OTG, the company that oversees all of the restaurants and stores in New York City’s three airports, was quick to respond, saying that the price of the Sam Adams Summer Ale Draught (the $27 beer) was “incorrectly posted,” and “quickly corrected” down to $18.15. The 25 customers that were found to have purchased said beer were refunded the difference.

But they were, as they say, a day late and a dollar short because Port Authority has now implemented a new policy, which will “cap all concession prices at local, off-airport ‘street prices’ plus a maximum surcharge of 10 percent and requires concessionaires to offer lower-priced food and beverage options to provide a wider range of value for customers.”

“All airport customers should rightly expect that policies which limit the pricing of food and beverages at concessions will be followed and enforced,” Port Authority Chairman Kevin O’Toole said in a statement. “Nobody should have to fork over such an exorbitant amount for a beer. The Aviation Department’s new compliance and enforcement measures announced today make it crystal clear that all prices at concessions will be routinely monitored to ensure they are aligned with the regional marketplace.”

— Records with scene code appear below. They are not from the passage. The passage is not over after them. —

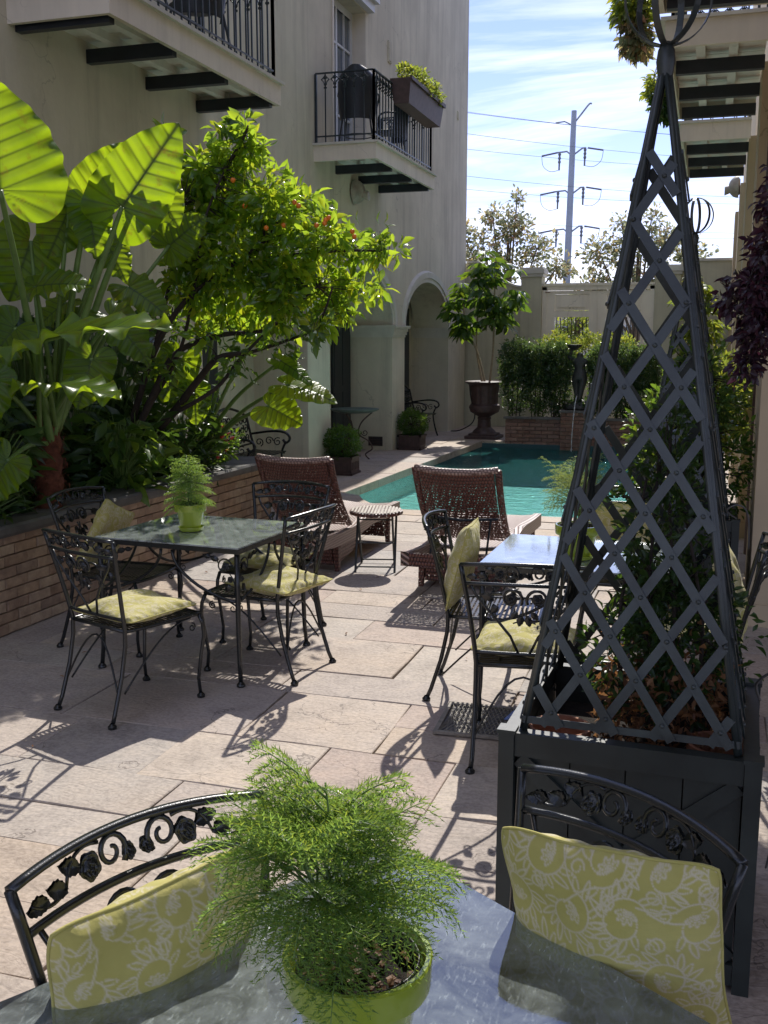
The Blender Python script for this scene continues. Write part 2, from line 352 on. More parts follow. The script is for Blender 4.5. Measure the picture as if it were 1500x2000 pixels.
def water_mat():
    m,nt=newmat('pool_water')
    g=nt.nodes.new('ShaderNodeBsdfGlossy'); g.inputs['Roughness'].default_value=.02
    t=nt.nodes.new('ShaderNodeBsdfTransparent'); t.inputs['Color'].default_value=(.80,.97,.95,1)
    fr=nt.nodes.new('ShaderNodeFresnel'); fr.inputs['IOR'].default_value=1.33
    v=geopos(nt,(1,1.6,1)); n1=noise(nt,5.5,4,.55,v,.6); n2=noise(nt,24,3,.55,v,.3)
    gp=nt.nodes.new('ShaderNodeNewGeometry'); dv=nt.nodes.new('ShaderNodeVectorMath'); dv.operation='DISTANCE'; dv.inputs[1].default_value=(-2.16,17.3,-.1); nt.links.new(gp.outputs['Position'],dv.inputs[0])
    amp=mth('ADD',.35,mth('MULTIPLY',1.6,mth('SUBTRACT',1.0,rmp2(nt,dv.outputs['Value'],.5,4.5),nt=nt),nt=nt),nt=nt)
    nb=bump(nt,mth('MULTIPLY',n1,amp,nt=nt),.7,.11); nb=bump(nt,mth('MULTIPLY',n2,amp,nt=nt),.6,.02,nb)
    nt.links.new(nb,g.inputs['Normal']); nt.links.new(nb,fr.inputs['Normal'])
    df=nt.nodes.new('ShaderNodeBsdfDiffuse'); df.inputs['Color'].default_value=(.10,.55,.50,1); m0=nt.nodes.new('ShaderNodeMixShader'); m0.inputs[0].default_value=.10; nt.links.new(t.outputs[0],m0.inputs[1]); nt.links.new(df.outputs[0],m0.inputs[2])
    mx=nt.nodes.new('ShaderNodeMixShader'); nt.links.new(fr.outputs[0],mx.inputs[0]); nt.links.new(m0.outputs[0],mx.inputs[1]); nt.links.new(g.outputs[0],mx.inputs[2])
    va=nt.nodes.new('ShaderNodeVolumeAbsorption'); va.inputs['Color'].default_value=(.05,.80,.70,1); va.inputs['Density'].default_value=.16
    out(nt,mx.outputs[0],va.outputs[0]); return m
M['water']=water_mat()
def basin_mat():
    m,nt=newmat('pool_plaster'); v=geopos(nt,(1,1.3,.8))
    nc=nt.nodes.new('ShaderNodeTexNoise'); nc.inputs['Scale'].default_value=2.5; nc.inputs['Detail'].default_value=3; nt.links.new(v,nc.inputs['Vector'])
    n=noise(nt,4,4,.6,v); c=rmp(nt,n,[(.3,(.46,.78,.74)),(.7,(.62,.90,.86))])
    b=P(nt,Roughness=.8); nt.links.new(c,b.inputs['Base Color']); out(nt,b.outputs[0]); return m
M['basin']=basin_mat()
def cushion_mat():
    m,nt=newmat('lime_scroll_fabric'); a=nt.nodes.new('ShaderNodeAttribute'); a.attribute_name='print'
    v=objco(nt); n=noise(nt,7,4,.6,v); c0=rmp(nt,n,[(.3,(.45,.405,.115)),(.7,(.53,.48,.16))])
    c=mixc(nt,a.outputs['Fac'],c0,(.62,.56,.38)); 
    b=P(nt,Roughness=.85); b.inputs['Specular IOR Level'].default_value=.25; b.inputs['Sheen Weight'].default_value=.15; nt.links.new(c,b.inputs['Base Color'])
    w=noise(nt,420,2,.5,v); w2=noise(nt,16,3,.5,v,.8)
    nb=bump(nt,w2,.35,.02); nb=bump(nt,w,.3,.001,nb); nt.links.new(nb,b.inputs['Normal'])
    t=nt.nodes.new('ShaderNodeBsdfTranslucent'); nt.links.new(c,t.inputs['Color']); mx=nt.nodes.new('ShaderNodeMixShader'); mx.inputs[0].default_value=.12
    nt.links.new(b.outputs[0],mx.inputs[1]); nt.links.new(t.outputs[0],mx.inputs[2]); out(nt,mx.outputs[0]); return m
M['cushion']=cushion_mat()
M['leaf_citrus']=leafmat('glossy_leaf',[(0,(.035,.10,.014)),(.5,(.06,.16,.02)),(.88,(.12,.22,.025)),(1,(.26,.27,.03))],.55,(.52,.74,.05),.18,spec=.8)
M['leaf_ear']=leafmat('elephant_ear_leaf',[(0,(.035,.10,.015)),(1,(.05,.13,.02))],.55,(.44,.64,.014),.33,vein=True)
M['leaf_dark']=leafmat('dark_leaf',[(0,(.012,.035,.010)),(.6,(.022,.06,.016)),(1,(.04,.09,.02))],.3,(.14,.26,.03),.35)
M['leaf_mid']=leafmat('mid_green_leaf',[(0,(.02,.06,.015)),(.6,(.035,.09,.02)),(1,(.07,.15,.03))],.4,(.25,.42,.04),.35)
M['leaf_hedge']=leafmat('hedge_leaf',[(0,(.022,.055,.026)),(.6,(.035,.08,.035)),(1,(.08,.13,.05))],.35,(.22,.36,.08),.22,spec=.9)
M['leaf_bright']=leafmat('bright_leaf',[(0,(.05,.10,.02)),(.6,(.08,.15,.03)),(1,(.16,.22,.04))],.5,(.46,.56,.08),.4)
M['leaf_purple']=leafmat('purple_leaf',[(0,(.016,.008,.016)),(.6,(.03,.012,.024)),(1,(.06,.02,.035))],.2,(.16,.04,.08),.38)
M['leaf_tree']=leafmat('autumn_tree_leaf',[(0,(.08,.12,.06)),(.55,(.14,.18,.10)),(.75,(.26,.19,.14)),(1,(.40,.18,.15))],.5,(.46,.48,.28),.45)
M['fern']=leafmat('fern_needle',[(0,(.045,.115,.03)),(.6,(.075,.165,.04)),(1,(.15,.23,.06))],.5,(.38,.58,.10),.35)
M['fern_pale']=leafmat('pale_fern_needle',[(0,(.08,.14,.05)),(1,(.15,.22,.09))],.5,(.42,.55,.16),.5)
M['stem']=simple('green_stem',(.12,.20,.05),.45,.2,12,.1,.002)
M['flower']=simple('red_flower',(.50,.04,.03),.5,.3,30,0)
M['fruit']=simple('orange_fruit',(.75,.20,.02),.3,.2,10,0)
M['driedleaf']=leafmat('dry_brown_leaf',[(0,(.12,.05,.025)),(.6,(.22,.11,.05)),(1,(.33,.18,.09))],.35,(.4,.2,.08),.6)
def set_wuv(o,fn):
    me=o.data; at=me.attributes.new('wuv','FLOAT_VECTOR','POINT'); a=[]
    for v in me.vertices: a+=list(fn(v.co))
    at.data.foreach_set('vector',a); return o
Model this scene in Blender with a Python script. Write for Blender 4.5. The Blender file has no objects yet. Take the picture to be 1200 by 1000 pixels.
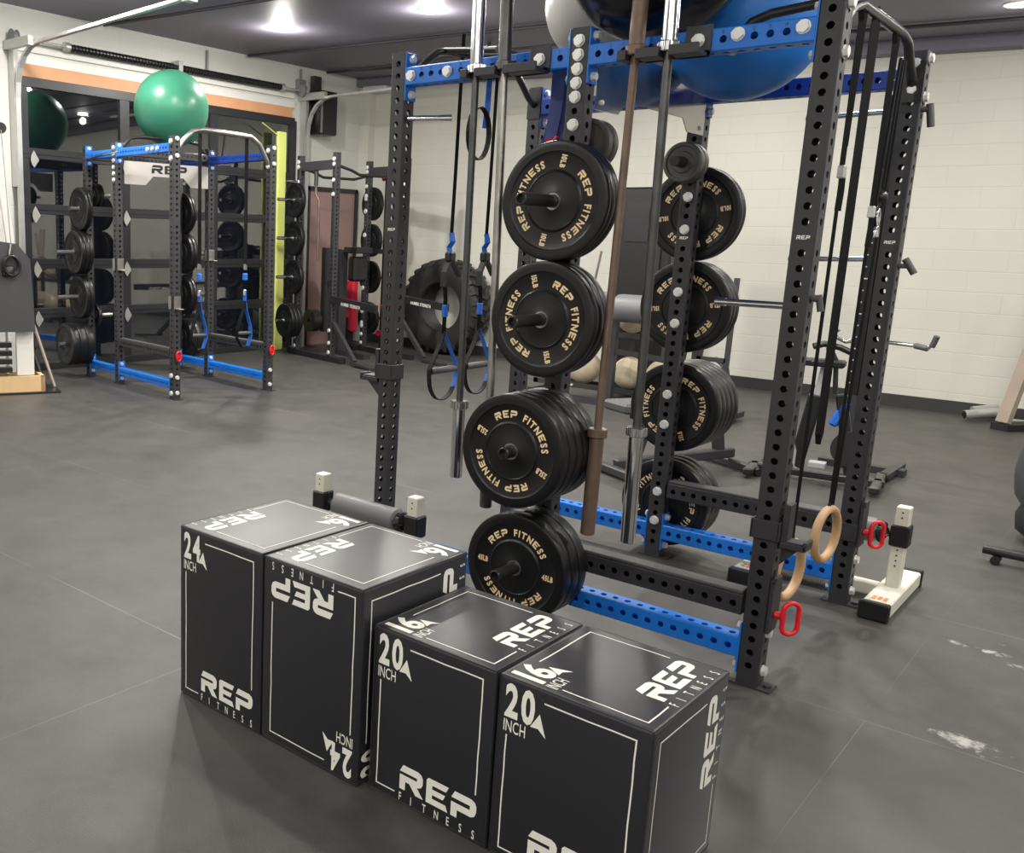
import bpy, math, random
from mathutils import Vector, Matrix
random.seed(7)
sc = bpy.context.scene
COL = sc.collection
PI = math.pi

# ------------------------------------------------------------------ camera
cam = bpy.data.cameras.new('camera'); camo = bpy.data.objects.new('camera', cam); COL.objects.link(camo)
CAM = Vector((0.99856, -3.47129, 1.56657))
yaw, pitch, roll, FPX = 2.32305, 0.20017, 0.02752, 1104.88
fw = Vector((math.cos(yaw)*math.cos(pitch), math.sin(yaw)*math.cos(pitch), -math.sin(pitch)))
rt = fw.cross(Vector((0, 0, 1))).normalized(); up = rt.cross(fw)
rt, up = rt*math.cos(roll)+up*math.sin(roll), up*math.cos(roll)-rt*math.sin(roll)
camo.matrix_world = Matrix(((rt.x, up.x, -fw.x, CAM.x), (rt.y, up.y, -fw.y, CAM.y), (rt.z, up.z, -fw.z, CAM.z), (0, 0, 0, 1)))
cam.sensor_fit = 'HORIZONTAL'; cam.sensor_width = 36; cam.lens = 36*FPX/1200
cam.shift_x = (600-361.82)/1200; cam.shift_y = (500.95-500)/1200
cam.clip_start = 0.05; cam.clip_end = 60
sc.camera = camo

# ------------------------------------------------------------------ world, lights, exposure
w = bpy.data.worlds.new('night'); sc.world = w; w.use_nodes = True
w.node_tree.nodes['Background'].inputs[0].default_value = (0.02, 0.025, 0.035, 1)
w.node_tree.nodes['Background'].inputs[1].default_value = 0.3
sc.view_settings.view_transform = 'Standard'; sc.view_settings.look = 'None'
sc.view_settings.gamma = 1; sc.view_settings.exposure = 0.0; sc.view_settings.use_curve_mapping = False
LIGHT_W = 46.5
def ceil_z(x): return 3.84 - 0.036*(x+8.5)
LIGHTS = [(-6.8, 4.25, 1.9), (-4.8, 4.25, 1.6), (-2.8, 4.25, 1.5), (-0.45, 6.3, .22), (-0.6, 4.25, .55), (1.4, 4.25, .5), (-2.75, 6.55, .22), (-6.8, 1.7, 1.6), (-4.8, 1.7, 1.3),
          (-2.6, 2.0, 1.1), (-0.6, 2.0, 1.2), (1.4, 2.0, 1.0), (1.6, 6.4, .25), (3.4, 4.2, .5), (3.4, 1.0, .6), (-6.8, -1.6, 1.2), (-4.6, -0.6, .8), (-2.4, -0.1, .7), (1.4, 0.3, .7),
          (-3.0, -3.2, .85), (-0.6, -4.6, 1.1), (1.6, -2.4, .7), (3.6, -3.4, .75), (-5.6, -4.2, 1.0), (1.6, -5.2, .85)]
for i, (x, y, pw) in enumerate(LIGHTS):
    l = bpy.data.lights.new('ceiling_light_lamp', 'AREA'); l.shape = 'DISK'; l.size = 0.17
    l.energy = LIGHT_W*pw; l.color = (1, .965, .90)
    o = bpy.data.objects.new('ceiling_light_lamp', l); COL.objects.link(o); o.location = (x, y, ceil_z(x)-0.035)
    l = bpy.data.lights.new('ceiling_glow_fill', 'POINT'); l.shadow_soft_size = 0.05; l.energy = LIGHT_W*pw*.36; l.color = (1, .965, .90)  # added point fill under each fixture, brightens ceiling and upper walls
    o = bpy.data.objects.new('ceiling_glow_fill', l); COL.objects.link(o); o.location = (x, y, ceil_z(x)-0.15)

# ------------------------------------------------------------------ materials
def mat(name, col, rough=.5, metal=0, bump=0, bscale=60, var=0, vscale=4, spec=None, trans=0, ior=None, emit=None, coat=0):
    m = bpy.data.materials.new(name); m.use_nodes = True
    nt = m.node_tree; b = nt.nodes['Principled BSDF']
    b.inputs['Base Color'].default_value = (*col, 1); b.inputs['Roughness'].default_value = rough
    b.inputs['Metallic'].default_value = metal
    if spec is not None: b.inputs['Specular IOR Level'].default_value = spec
    if trans: b.inputs['Transmission Weight'].default_value = trans
    if ior: b.inputs['IOR'].default_value = ior
    if coat: b.inputs['Coat Weight'].default_value = coat; b.inputs['Coat Roughness'].default_value = .15
    if emit: b.inputs['Emission Color'].default_value = (*emit[0], 1); b.inputs['Emission Strength'].default_value = emit[1]
    tc = None
    if bump or var:
        tc = nt.nodes.new('ShaderNodeTexCoord')
    if bump:
        n = nt.nodes.new('ShaderNodeTexNoise'); n.inputs['Scale'].default_value = bscale; n.inputs['Detail'].default_value = 4
        bp = nt.nodes.new('ShaderNodeBump'); bp.inputs['Strength'].default_value = bump; bp.inputs['Distance'].default_value = .01
        nt.links.new(tc.outputs['Object'], n.inputs['Vector']); nt.links.new(n.outputs['Fac'], bp.inputs['Height'])
        nt.links.new(bp.outputs['Normal'], b.inputs['Normal'])
    if var:
        n2 = nt.nodes.new('ShaderNodeTexNoise'); n2.inputs['Scale'].default_value = vscale; n2.inputs['Detail'].default_value = 5
        mx = nt.nodes.new('ShaderNodeMixRGB'); mx.inputs[1].default_value = (*[c*(1-var) for c in col], 1); mx.inputs[2].default_value = (*[min(1, c*(1+var)) for c in col], 1)
        nt.links.new(tc.outputs['Object'], n2.inputs['Vector']); nt.links.new(n2.outputs['Fac'], mx.inputs[0]); nt.links.new(mx.outputs[0], b.inputs['Base Color'])
    return m

M = {}
M['black'] = mat('black_powder_coat', (.032, .031, .035), .45, bump=.12, bscale=500)
M['satin'] = mat('black_satin_steel', (.02, .02, .021), .3)
M['blue'] = mat('blue_powder_coat', (.008, .17, .66), .38)
M['navy'] = mat('navy_powder_coat', (.008, .045, .30), .4)
M['bolt'] = mat('zinc_bolt', (.80, .80, .78), .35, metal=.35)
M['chrome'] = mat('chrome', (.75, .75, .76), .12, metal=1)
M['steel'] = mat('worn_steel', (.36, .35, .33), .32, metal=.9, var=.35, vscale=14)
M['darksteel'] = mat('dark_worn_steel', (.10, .10, .10), .35, metal=.8, var=.5, vscale=12)
M['rust'] = mat('rusty_steel', (.19, .13, .10), .5, metal=.45, var=.4, vscale=20)
M['rubber'] = mat('bumper_rubber', (.008, .008, .009), .35, bump=.05, bscale=200, spec=.42)
M['gold'] = mat('gold_print', (.95, .72, .42), .5)
M['vinyl'] = mat('box_vinyl', (.010, .010, .014), .45, bump=.08, bscale=22, spec=.5)
M['vinyl'].node_tree.nodes['Principled BSDF'].inputs['Sheen Weight'].default_value = .16
M['vinyl'].node_tree.nodes['Principled BSDF'].inputs['Sheen Roughness'].default_value = .32
M['vinyl'].node_tree.nodes['Principled BSDF'].inputs['Coat Weight'].default_value = .55; M['vinyl'].node_tree.nodes['Principled BSDF'].inputs['Coat Roughness'].default_value = .46
M['white'] = mat('white_print', (.86, .85, .77), .5)
M['whitepaint'] = mat('white_painted_steel', (.72, .71, .60), .35, var=.06)
M['foam'] = mat('grey_foam_pad', (.13, .13, .135), .45)
M['wood'] = mat('ring_wood', (.46, .29, .15), .45, var=.2, vscale=30)
M['plywood'] = mat('plywood', (.72, .50, .26), .55, var=.12, vscale=8)
M['beamwood'] = mat('orange_timber', (.64, .33, .17), .6, var=.12, vscale=5)
M['palewood'] = mat('pale_timber', (.36, .29, .23), .6, var=.15, vscale=7)
M['strap'] = mat('black_webbing', (.006, .006, .007), .7, spec=.2)
M['bluestrap'] = mat('blue_webbing', (.012, .12, .52), .6)
M['bandblue'] = mat('navy_rubber_band', (.012, .03, .17), .5)
M['red'] = mat('red_plastic', (.72, .012, .022), .35)
M['orange'] = mat('orange_plastic', (.85, .22, .05), .4)
M['tan'] = mat('tan_medicine_ball', (.62, .53, .38), .6, bump=.1, bscale=40)
M['green'] = mat('green_vinyl_ball', (.045, .225, .14), .33)
M['ballblue'] = mat('blue_vinyl_ball', (.012, .16, .55), .4)
M['ballblack'] = mat('black_vinyl_ball', (.007, .007, .011), .22)
M['ballgrey'] = mat('silver_vinyl_ball', (.42, .41, .39), .28)
M['galv'] = mat('galvanised_steel', (.55, .55, .53), .38, metal=.6, var=.12, vscale=9)
M['tyre'] = mat('tyre_rubber', (.02, .0195, .019), .55, bump=.15, bscale=18, var=.3, vscale=6)
M['plastic'] = mat('black_plastic', (.012, .012, .013), .35)
M['yellow'] = mat('yellow_green_foam', (.72, .80, .22), .7)
M['pink'] = mat('pink_brown_paint', (.36, .23, .22), .5)
M['iron'] = mat('cast_iron', (.085, .083, .075), .5, metal=.4, var=.3, vscale=25, bump=.1, bscale=90)
M['frameblk'] = mat('door_frame_aluminium', (.022, .022, .026), .4)
M['greymetal'] = mat('grey_painted_metal', (.20, .205, .215), .4)
M['glass'] = mat('night_window_glass', (.85, .88, .88), .02, trans=1, ior=2.1)
M['brushed'] = mat('brushed_stainless', (.60, .57, .54), .35, metal=.7)
M['plate_ss'] = mat('polished_stainless', (.62, .60, .58), .12, metal=.95)
M['lens'] = mat('light_lens', (1, 1, 1), .5, emit=((1, .95, .84), 14))
M['whiteplastic'] = mat('white_plastic', (.75, .74, .70), .5)
M['bandblack'] = mat('black_rubber_band', (.006, .006, .007), .5, spec=.25)
M['redpad'] = mat('red_vinyl_pad', (.75, .03, .07), .45)
M['bag'] = mat('grey_vinyl_shroud', (.06, .06, .065), .5, bump=.3, bscale=12)
M['bagdark'] = mat('dark_vinyl_shroud', (.012, .011, .011), .6)
M['silver'] = mat('silver_plastic', (.35, .35, .36), .4)
M['ropegrey'] = mat('grey_rubber', (.07, .07, .072), .6)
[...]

“And all airport customers and concessionaires should expect tough pro-active enforcement going forward now that these revised standards are in place,” he added.

Now product prices will be determined by similar types of retailers (e.g. grab & go, quick service, fast casual, premium casual dining, etc.), similar products (e.g. individual components, portion size, preparation, etc.) and product quality (e.g. material differences, performance, brand, etc.). Further, product pricing documentation will need to be submitted to Port Authority for review and approval moving forward.

In other words, $20 gas station-grade sandwiches and $6 bottles of water are soon to be a thing of the past. And if they aren’t? Officials are, per a report from People, inviting travelers who suspect cost violations at either JFK, LGA or EWR ​to report them on social media and tag the airport at which it is occurring.